St. Joseph Media cuts production due to lack of advertiser support

Citing an “ultimately unsustainable” erosion of advertiser support, St. Joseph Media announced Tuesday that it will stop producing a print edition of Canadian Family after its summer issue appears later this month.

St. Joseph president Douglas Knight said the company had been closely monitoring Canadian Family’s readership and revenue trends for the past three years, finally making the decision to adopt a web-only format in recent weeks.

“We had literally pursed every option we possibly could, so by the time we got here it was the only [option] left,” he said. “From a senior management point of view it was reluctant, but unanimous.” Seven positions have been eliminated as a result of the decision, said Knight.

Canadian Family had 921,000 monthly readers 12+ in the most recent Print Measurement Bureau study—down 8.5% from 1.01 million readers in the year-earlier period—while Knight said readership in the magazine’s core women 25-54 demo had actually increased between 2009 and 2014.

The problem wasn’t lack of readers, but a lack of advertising, he said. Citing Leading National Advertiser data, Knight said that between January and April, ad pages for the parenting category—which also includes Rogers Media’s Today’s Parent and the independent Parents Canada—were down 25% over the corresponding year-earlier period, with Canadian Family’s decline slightly more pronounced than the industry average.

He said the category has been further impacted by the recent addition of the custom magazine Walmart Live Better, also published by Rogers.

 

“We’re not making this decision because of the last four months—we’re making this decision because we’ve been tracking this the last three years, and it just got to the point where it isn’t sustainable,” he said.

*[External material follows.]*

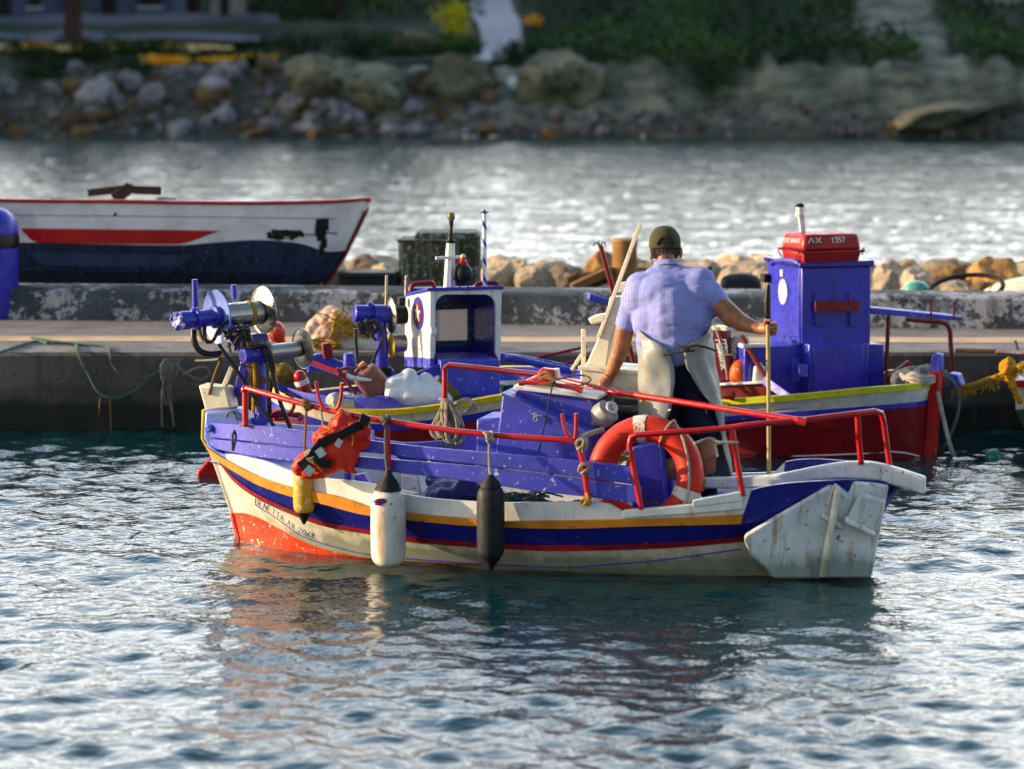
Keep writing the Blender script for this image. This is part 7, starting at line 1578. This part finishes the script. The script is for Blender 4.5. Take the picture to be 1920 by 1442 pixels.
mb = MB(); mb.tube([P(1904,640,23.9), P(1912,668,23.7), P(1918,690,23.6)], .012, 6); tag(mb.build("iron_bar", M['black']), "thin black iron bar leaning above the oar blade", "bar")
# small red rimmed boat cut by the right edge
F4 = Frame(P(2250, 800, 22.9), P(1908, 800, 23.1)); R4 = [(2250,690),(2100,700),(2000,705),(1940,700),(1905,672)]
H4 = Hull(F4, {'keel': ((.1, F4.L-.2, -.3), .1, .6), 'wl': ((.05, F4.L-.12, 0), .45, .55), 'm': (shift(R4, 55), .60, .5), 'r0': (shift(R4, 12), .70, .45), 'r1': (R4, .72, .45)})
t = thing("moored_boat", "small green and white boat with red rim, only its bow inside the right edge", "boat", F4.w(F4.L/2, 0, 0))
mb = MB(); H4.skin(mb, 'keel', 'wl', 0, 1); H4.skin(mb, 'wl', 'm', 0, 1); H4.skin(mb, 'm', 'r0', 0, 0); mb.build("hull", [M['hullwhite'], plain("dull_green_paint", (.05,.12,.09), .5)], t, sharp=50); H4.moulding('r0', 'r1', .035, "rub_rail", M['red'], t); H4.floor('r1', .15, .06, "deck", M['grey'], t, M['white'])
# shaggy orange hawser between the two
hp = cr([F2.pv(1795,727,-.45), P(1825,722,22.9), P(1850,712,22.9), P(1875,704,22.85), P(1890,690,22.8), P(1905,690,22.75), P(1925,680,22.7)], 6)
t = thing("hawser", "shaggy orange hawser tied between the blue cabin boat and the boat at the right edge", "rope", hp[0]); mb = MB(); mb.tube(hp, .022, 8); mb.build("core", M['ropeyellow'], t); mb = MB(); rr = random.Random(31)
for k in range(150):
    i = rr.randrange(len(hp)); p = hp[i]+V(rr.gauss(0,.02), rr.gauss(0,.015), rr.gauss(0,.012)); mb.tube([p, p+V(rr.gauss(0,.02), rr.gauss(0,.01), -.02), p+V(rr.gauss(0,.03), rr.gauss(0,.01), -rr.uniform(.03,.09))], .0045, 4)
mb.build("fibres", M['ropeyellow'], t); mb = MB(); mb.ell(P(1890,690,22.78), .07,.06,.08); mb.cap(P(1890,705,22.78), P(1912,755,22.75), .035, .02); mb.build("knot", cloth("orange_fibre", (.60,.30,.02), (.3,.13,.01), 30, rough=1), t, remesh=.012, disp=[(.03,.04)])
# ---- net pile with yellow rope on the quay
NP = lambda x, y, d=0: P(x, y+3, 24.45+d)
t = thing("net_pile", "pile of pale and brown fishing nets heaped on the quay edge", "net", NP(640,655))
NM = cloth("salmon_net", (.52,.40,.32), (.44,.30,.22), 14, rough=1, var=.6, axis='DIAGONAL'); NB = cloth("brown_net", (.38,.19,.06), (.25,.11,.04), 9, rough=1); NW = cloth("bleached_net", (.60,.55,.45), (.45,.40,.32), 9, rough=1)
NM = cloth("salmon_net", (.62,.50,.42), (.46,.28,.22), 5, rough=1, var=.55, axis='DIAGONAL', fold=1.0)
mb = MB(); mb.ell(NP(622,622), .22,.2,.12)
for (x0, y0, x1, y1, r0, r1, d) in ((575,640,592,604,.05,.06,-.08),(590,606,622,584,.06,.07,-.02),(602,632,632,592,.06,.075,-.12),(622,588,655,604,.07,.055,-.05),(632,622,658,602,.06,.05,-.12),(590,640,620,618,.055,.06,-.14),(612,600,640,606,.07,.06,-.10)): mb.cap(NP(x0,y0,d), NP(x1,y1,d), r0, r1)
mb.build("upper_net", NM, t, remesh=.012, smooth=1, disp=[(.09,.03),(.03,.02)])
mb = MB(); mb.cap(NP(600,640,-.1), NP(690,628,-.05), .08, .07); mb.cap(NP(640,620,-.1), NP(700,610,-.05), .07, .05); mb.build("middle_net", NB, t, remesh=.016, smooth=2, disp=[(.10,.06),(.04,.03)])
mb = MB(); mb.cap(NP(640,648,-.15), NP(720,646,-.1), .07, .08); mb.cap(NP(690,640,0), NP(760,645,0), .09, .07); mb.cap(NP(740,620,.1), NP(762,640,.1), .07, .06); mb.build("lower_net", NW, t, remesh=.016, smooth=2, disp=[(.10,.06),(.04,.03)])
mb = MB(); rr = random.Random(44)
for k in range(26):
    c = NP(606+rr.uniform(-20,32), 646+rr.uniform(-8,8), -.2+rr.uniform(-.06,.03)); mb.torus(c, V(rr.gauss(0,.6),-1,rr.gauss(0,.8)), rr.uniform(.035,.075), .0065, 16, 5, ex=rr.uniform(.5,.9))
for k in range(16):
    c = NP(632+rr.uniform(-12,26), 602+rr.uniform(-18,16), -.2); mb.tube(cr([c, c+V(rr.uniform(-.1,.1), -.03, rr.uniform(-.12,.06)), c+V(rr.uniform(-.12,.12), -.02, rr.uniform(-.15,.1)), c+V(rr.uniform(-.05,.15), 0, rr.uniform(-.1,.1))], 4), .006, 5)
mb.build("yellow_line", M['ropeyellow'], t)
# ---- ropes along the quay face on the left
fy = QY-.05
K = lambda x, y, d=0: P(x, y, fy-d)
rope("quay_rope", [PZ(-20,668,QZ+.012), PZ(60,642,QZ+.015), PZ(90,644,QZ+.02), PZ(60,634,QZ+.02), PZ(95,640,QZ+.02), PZ(140,646,QZ+.012), K(146,662,.02), K(165,700,.02), K(185,735,.03), K(215,746,.03), K(250,735,.03), K(285,705,.04), K(315,690,.05)], .013, 'ropegreen', "green grey rope looping from the quay top down its face at the left", "rope", group=None)
rope("quay_rope", [PZ(100,643,QZ+.03), PZ(160,647,QZ+.012), PZ(200,650,QZ+.012), K(206,664,.02), K(212,685,.03), K(235,708,.03), K(270,708,.04), K(310,696,.05)], .011, 'ropegreen', "thinner rope dropping from the quay edge to the knot at the middle of its face")
rope("hanging_line", [K(188,745,.03), K(186,770,.03), PZ(183,800,0)], .007, 'ropebrown', "left thin line hanging from the rope loop into the water")
rope("hanging_line", [K(206,745,.03), K(207,775,.03), PZ(208,806,0)], .007, 'ropebrown', "right thin line hanging from the rope loop into the water")
t = thing("rope_bundle", "bundle of grey mooring rope knotted on the quay face left of the bow", "rope", K(318,760)); mb = MB(); rr = random.Random(51)
for k in range(9):
    x0 = 316+rr.uniform(-10,12); mb.tube(cr([K(x0,674,.05), K(x0-12+rr.uniform(-6,10),690,.07), K(x0-4,712,.07), K(x0+8,692,.07), K(x0+2,672,.05)], 5), .012, 6)
mb.build("loops", M['ropegrey'], t); mb = MB()
for (x0, x1, yb) in ((312,304,800), (318,322,770), (322,326,800), (308,312,760)): mb.tube(cr([K(x0,705,.05), K((x0+x1)/2-4,735,.06), K(x1,yb,.05)], 5), .010, 6)
mb.build("tails", M['ropegrey'], t); mb = MB()
mb.tube(cr([K(326,680,.06), K(350,700,.08), K(375,712,.08), K(392,704,.08), K(388,690,.08), K(365,692,.08), K(340,706,.08)], 6), .012, 6); mb.tube(cr([K(332,676,.06), K(370,676,.1), F.pv(405,674,.05), F.pv(425,668,.05)], 5), .008, 6); mb.build("bight", M['ropegrey'], t)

“Advertisers are saying they want to participate on the digital property, but print dollars are fewer and farther apart,” he added. “We can’t sustain running the print operation as it continues to slide off the charts, but what we can do is invest in digital.”

Knight said traffic on CanadianFamily.ca has been growing at a triple-digit pace, with audiences among its core target now comparable to those of its print edition.

While there have been scattered examples of print publications adopting a digital-only format (such as the Canadian men’s title Toro, and Auto Trader), Knight said this doesn’t portend a sea change for St. Joseph or the industry as a whole.

There is “absolutely zero contemplation” of adopting a digital-only approach for other popular St. Joseph titles, such as Fashion or Toronto Life, he said. “I’m not sure I’d want to leap to saying, ‘It’s just a matter of time for everybody.’ I just don’t think that’s necessarily true,” he said. “There may be others that pursue this over time, but I’d be a little cautious about taking this story and making it into a trend for the industry.”